**YOUR GOAL**
Reproduce all the material exactly, minus any pictures it holds.
--- DATA PROVIDED ---
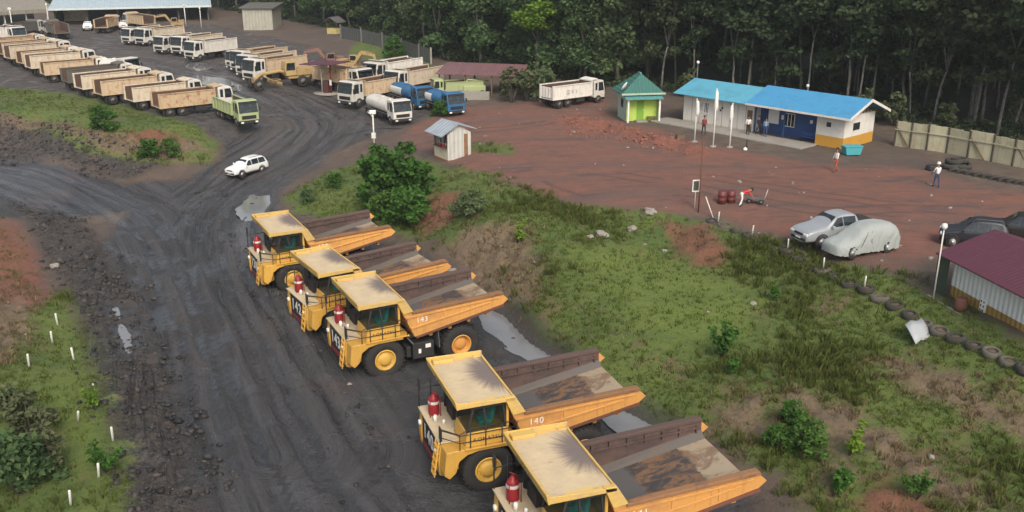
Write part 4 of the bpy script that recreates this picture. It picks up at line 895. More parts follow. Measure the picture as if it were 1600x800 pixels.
SPOTS = [ # canopy front-left corner and tail in the photograph, number, label
 ((420,361),(395,335),'138','yellow haul truck parked farthest back in the row, numbered 138 on its dump body'),
 ((497,421),(455,388),'142','yellow haul truck second from the back, between trucks 138 and 143'),
 ((560,480),(520,438),'143','yellow haul truck in mid row, 143 on its front plate, both left wheels showing'),
 ((714,637),(668,566),'140','yellow haul truck numbered 140 with white digits on its dump body'),
 ((857,793),(788,690),'141','yellow haul truck nearest the camera, cut off by the bottom of the photo'),
]
haul0, plate0, body0 = make_haul(); DIG = {}
for i, (a, b_, num, lab) in enumerate(SPOTS):
    o = haul0 if i == 0 else copy_tree(haul0)
    if i == 0: trucks = []
    trucks.append(o)
for (a, b_, num, lab), o in zip(SPOTS, trucks):
    pa, pb = Vector(pix(*a, 4.2)), Vector(pix(*b_, 4.2)); l_ = (pa - pb).xy.normalized(); hd = Vector((-l_.y, l_.x)) * -1
    if hd.x > 0: hd = -hd
    ang = math.atan2(hd.y, hd.x); org = Vector((pa.x, pa.y)) - hd * 5.66 - Vector((-hd.y, hd.x)) * 2.2
    o.location = (org.x, org.y, gz(org.x, org.y) + .01); o.rotation_euler[2] = ang; tag(o, lab, 'haul truck', 'yellow haul trucks parked in a row beside the road')
    for ch in o.children:
        k = ch.name.split('.')[0]
        if k == 'number_plate':
            n = link('number', text_mesh(num, .95, WHT, .004, True), ch); n.matrix_local = Matrix.Translation((6.175, -.47, 1.63)) @ Matrix.Rotation(R(90), 4, 'Z') @ Matrix.Rotation(R(90), 4, 'X')
        if k == 'dump_body':
            n = link('number', text_mesh(num, .40, WHT, .004), ch); n.matrix_local = Matrix.Translation((2.25, 2.10, 3.28 - .28)) @ Matrix.Rotation(R(180), 4, 'Z') @ Matrix.Rotation(R(90), 4, 'X')
# ---------------------------------------------------------------- yard tipper and tank trucks
TAN = paint('bed_tan', (.54, .42, .28), .7, .85, (.33, .19, .11), 1.7, vary=.3, streak=.5)
CREAM = paint('bed_cream', (.62, .54, .42), .65, .8, (.38, .25, .16), 1.6, vary=.3, streak=.5)
ORB = paint('bed_orange', (.54, .40, .25), .7, .95, (.27, .12, .06), 1.9, vary=.4)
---
**FULL SOLUTION**
Write part 4 of the bpy script that recreates this picture. It picks up at line 895. More parts follow. Measure the picture as if it were 1600x800 pixels.
SPOTS = [ # canopy front-left corner and tail in the photograph, number, label
 ((420,361),(395,335),'138','yellow haul truck parked farthest back in the row, numbered 138 on its dump body'),
 ((497,421),(455,388),'142','yellow haul truck second from the back, between trucks 138 and 143'),
 ((560,480),(520,438),'143','yellow haul truck in mid row, 143 on its front plate, both left wheels showing'),
 ((714,637),(668,566),'140','yellow haul truck numbered 140 with white digits on its dump body'),
 ((857,793),(788,690),'141','yellow haul truck nearest the camera, cut off by the bottom of the photo'),
]
haul0, plate0, body0 = make_haul(); DIG = {}
for i, (a, b_, num, lab) in enumerate(SPOTS):
    o = haul0 if i == 0 else copy_tree(haul0)
    if i == 0: trucks = []
    trucks.append(o)
for (a, b_, num, lab), o in zip(SPOTS, trucks):
    pa, pb = Vector(pix(*a, 4.2)), Vector(pix(*b_, 4.2)); l_ = (pa - pb).xy.normalized(); hd = Vector((-l_.y, l_.x)) * -1
    if hd.x > 0: hd = -hd
    ang = math.atan2(hd.y, hd.x); org = Vector((pa.x, pa.y)) - hd * 5.66 - Vector((-hd.y, hd.x)) * 2.2
    o.location = (org.x, org.y, gz(org.x, org.y) + .01); o.rotation_euler[2] = ang; tag(o, lab, 'haul truck', 'yellow haul trucks parked in a row beside the road')
    for ch in o.children:
        k = ch.name.split('.')[0]
        if k == 'number_plate':
            n = link('number', text_mesh(num, .95, WHT, .004, True), ch); n.matrix_local = Matrix.Translation((6.175, -.47, 1.63)) @ Matrix.Rotation(R(90), 4, 'Z') @ Matrix.Rotation(R(90), 4, 'X')
        if k == 'dump_body':
            n = link('number', text_mesh(num, .40, WHT, .004), ch); n.matrix_local = Matrix.Translation((2.25, 2.10, 3.28 - .28)) @ Matrix.Rotation(R(180), 4, 'Z') @ Matrix.Rotation(R(90), 4, 'X')
# ---------------------------------------------------------------- yard tipper and tank trucks
TAN = paint('bed_tan', (.54, .42, .28), .7, .85, (.33, .19, .11), 1.7, vary=.3, streak=.5)
CREAM = paint('bed_cream', (.62, .54, .42), .65, .8, (.38, .25, .16), 1.6, vary=.3, streak=.5)
ORB = paint('bed_orange', (.54, .40, .25), .7, .95, (.27, .12, .06), 1.9, vary=.4)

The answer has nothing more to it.